I want to better grasp that trying again isn’t failure, it’s forward progress, and that because of Jesus my efforts please God. The Bible clearly tells us that all of our accomplishments are nothing more than filthy rags (Isaiah 64:6). God is not concerned with the accomplishment; He’s concerned with my heart. Teaching all three of my children to ride a bike, I wasn’t more proud of them when they mastered it than I was when they fell and tried again. If anything I loved it when they asked for help, got up and tried again. Learning to ride a bike is about a trust relationship. I would tell my children over and over, “I won’t let go”. As they believed that, it brought us closer to each other’s hearts. The failed attempts make the success seem that much sweeter and more exciting, and they linked our hearts. I am God’s beloved child and that’s exactly how he sees my failures. It’s an opportunity for me to believe Him that He will not let me go. It brings our hearts close.


I want to start letting myself off the hook when I fail.
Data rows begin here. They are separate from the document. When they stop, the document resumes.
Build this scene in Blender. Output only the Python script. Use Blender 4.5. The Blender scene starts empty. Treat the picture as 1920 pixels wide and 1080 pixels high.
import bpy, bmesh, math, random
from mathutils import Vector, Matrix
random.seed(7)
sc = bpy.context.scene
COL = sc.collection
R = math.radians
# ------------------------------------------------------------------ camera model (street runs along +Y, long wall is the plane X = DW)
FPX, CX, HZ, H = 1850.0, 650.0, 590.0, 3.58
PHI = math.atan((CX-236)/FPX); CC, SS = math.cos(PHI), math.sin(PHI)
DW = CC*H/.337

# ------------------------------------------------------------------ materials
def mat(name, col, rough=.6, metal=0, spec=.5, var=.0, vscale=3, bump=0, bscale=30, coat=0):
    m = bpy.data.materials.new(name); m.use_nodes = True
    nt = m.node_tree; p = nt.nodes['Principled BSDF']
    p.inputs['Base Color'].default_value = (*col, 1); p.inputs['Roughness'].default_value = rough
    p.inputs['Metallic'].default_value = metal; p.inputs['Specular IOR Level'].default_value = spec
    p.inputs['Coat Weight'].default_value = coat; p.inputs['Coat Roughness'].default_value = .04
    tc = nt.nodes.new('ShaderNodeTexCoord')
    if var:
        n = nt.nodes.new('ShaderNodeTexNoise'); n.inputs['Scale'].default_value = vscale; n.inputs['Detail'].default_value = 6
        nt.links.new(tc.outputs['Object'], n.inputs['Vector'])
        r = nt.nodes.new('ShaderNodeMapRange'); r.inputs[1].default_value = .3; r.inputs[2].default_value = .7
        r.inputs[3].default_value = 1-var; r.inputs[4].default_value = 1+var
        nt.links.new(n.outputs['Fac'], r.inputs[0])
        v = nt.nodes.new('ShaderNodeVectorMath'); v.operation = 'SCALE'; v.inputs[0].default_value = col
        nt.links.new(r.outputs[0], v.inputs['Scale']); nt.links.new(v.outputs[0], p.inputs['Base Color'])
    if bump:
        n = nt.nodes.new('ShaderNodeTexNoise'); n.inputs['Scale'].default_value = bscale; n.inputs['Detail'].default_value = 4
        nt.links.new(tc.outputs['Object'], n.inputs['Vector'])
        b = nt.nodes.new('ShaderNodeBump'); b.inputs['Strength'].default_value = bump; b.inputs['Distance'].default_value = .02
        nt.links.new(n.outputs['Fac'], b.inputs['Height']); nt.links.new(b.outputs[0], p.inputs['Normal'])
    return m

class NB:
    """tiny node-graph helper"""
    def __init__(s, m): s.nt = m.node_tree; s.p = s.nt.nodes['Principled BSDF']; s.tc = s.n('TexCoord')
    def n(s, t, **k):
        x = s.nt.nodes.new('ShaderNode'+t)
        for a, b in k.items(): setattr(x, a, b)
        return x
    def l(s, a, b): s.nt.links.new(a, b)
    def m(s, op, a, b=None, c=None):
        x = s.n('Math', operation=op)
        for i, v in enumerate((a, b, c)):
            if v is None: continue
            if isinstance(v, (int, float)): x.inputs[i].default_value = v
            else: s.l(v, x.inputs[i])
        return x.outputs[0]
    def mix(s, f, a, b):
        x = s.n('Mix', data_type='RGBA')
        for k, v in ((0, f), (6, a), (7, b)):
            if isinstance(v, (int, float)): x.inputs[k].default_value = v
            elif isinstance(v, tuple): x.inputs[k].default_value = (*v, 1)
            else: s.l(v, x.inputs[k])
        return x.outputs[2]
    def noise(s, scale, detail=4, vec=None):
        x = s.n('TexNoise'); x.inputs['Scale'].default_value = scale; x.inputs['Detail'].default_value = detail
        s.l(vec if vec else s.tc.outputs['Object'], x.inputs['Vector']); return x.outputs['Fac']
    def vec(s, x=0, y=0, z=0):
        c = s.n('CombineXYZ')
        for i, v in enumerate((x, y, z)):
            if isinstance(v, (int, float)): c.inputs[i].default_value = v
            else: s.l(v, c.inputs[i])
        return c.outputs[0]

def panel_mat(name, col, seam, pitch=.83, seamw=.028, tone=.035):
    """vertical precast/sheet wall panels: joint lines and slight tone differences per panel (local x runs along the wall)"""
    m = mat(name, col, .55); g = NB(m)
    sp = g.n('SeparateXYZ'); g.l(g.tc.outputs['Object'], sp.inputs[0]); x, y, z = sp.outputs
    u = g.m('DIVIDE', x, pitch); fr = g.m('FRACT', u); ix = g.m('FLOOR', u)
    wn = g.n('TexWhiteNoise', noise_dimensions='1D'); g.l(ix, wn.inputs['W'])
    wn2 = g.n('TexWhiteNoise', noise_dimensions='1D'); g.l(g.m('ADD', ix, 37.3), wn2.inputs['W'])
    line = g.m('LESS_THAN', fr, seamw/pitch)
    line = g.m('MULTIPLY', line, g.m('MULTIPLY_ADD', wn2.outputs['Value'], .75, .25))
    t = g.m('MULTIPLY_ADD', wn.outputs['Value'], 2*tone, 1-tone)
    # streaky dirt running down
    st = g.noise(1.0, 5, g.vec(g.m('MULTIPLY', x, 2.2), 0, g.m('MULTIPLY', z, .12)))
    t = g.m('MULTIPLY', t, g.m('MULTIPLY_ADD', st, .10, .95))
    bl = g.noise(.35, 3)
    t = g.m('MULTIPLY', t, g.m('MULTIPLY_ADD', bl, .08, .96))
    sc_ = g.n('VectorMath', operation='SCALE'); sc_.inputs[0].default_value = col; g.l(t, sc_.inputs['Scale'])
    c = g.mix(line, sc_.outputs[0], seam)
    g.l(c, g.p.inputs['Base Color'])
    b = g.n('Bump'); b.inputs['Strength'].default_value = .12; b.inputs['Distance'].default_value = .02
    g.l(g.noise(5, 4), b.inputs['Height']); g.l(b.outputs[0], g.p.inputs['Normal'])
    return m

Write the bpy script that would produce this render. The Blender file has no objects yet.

I’m the only person putting myself there. Don’t mistake me, I still need to confess my failure when it involves sin because it restores my relationship to God, and in that confession I am going to ask God to remind me that I am already forgiven by Him, so I need to let myself live every day in that beautifully forgiven space.


God, please set me free of the expectations of my own heart that are steeped in pride. Gently show me where I hinder myself. “Let me hear in the morning of your steadfast love” (Psalm 143:8), and let it set the tone for my day. When I fail, let my hope in your faithfulness be what keeps me trying again. Keep me in the reality that your love is the same for me yesterday, today, and tomorrow. Let each attempt bring our hearts closer. In Jesus name, Amen.